Yes please (add-on), I was about to make a thread asking about rendering from more than one camera for the same scene, so that I can edit afterwards.
In Maya multiple cameras can be set in the render tab, and in command line the file renders from multiple cameras from a single file command.

I hope I am wrong and that this is possible in blender, sigh have to save out multiple scenes now.

Just do as ejand says, the easiest way is to duplicate the scene. In the compositor have a render input for each scene each outputting to separate file output nodes. You’ll end up with two sets of renders each in their own folder. This just replaces rendering out the scene twice from two camera positions… Then you can do whatever you want with the renders.
I’m sure an addon could be written to automate this but the functionality is there. As this is a relatively old thread it doesn’t look like anyone has come forward with a desperate need to write such an addon.

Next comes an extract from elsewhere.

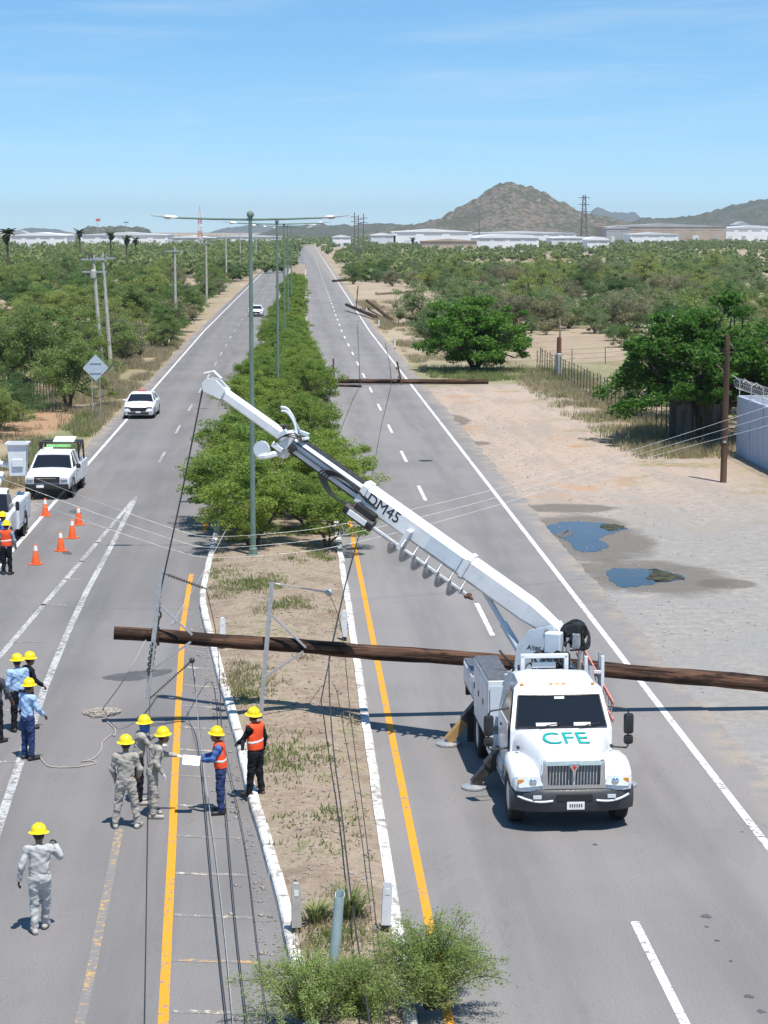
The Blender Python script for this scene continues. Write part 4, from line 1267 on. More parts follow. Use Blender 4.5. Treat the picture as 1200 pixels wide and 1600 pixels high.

One of the reasons why you’re never going to see this, is that it’s both difficult and unnecessary to “hit three renders at once.” When you see three movies playing at once, all three of them may need to be edited-down, and any of them might need to be replaced. So, compositing gives you the ability to do just that.

If you’ve never studied what a film-editor does … all of the so-called “post-production” things that go on … you should seriously (and quickly) do so. It really is the case that “the output of the renderer is a raw-material, not the finished product.”

Although it may be possible for a single render, taking however-many we-don’t-care hours to produce, to finally cause “a beautiful image to pop out of a shell on the seashore” like :eek: Venus :eek: … that really is not how the magic is actually done. Just like in a recording studio, “first you get all the tracks you need, each one isolated and clean and dry, then you mix them down.”

Many thanks Richard, and true this isn’t a common occurrence.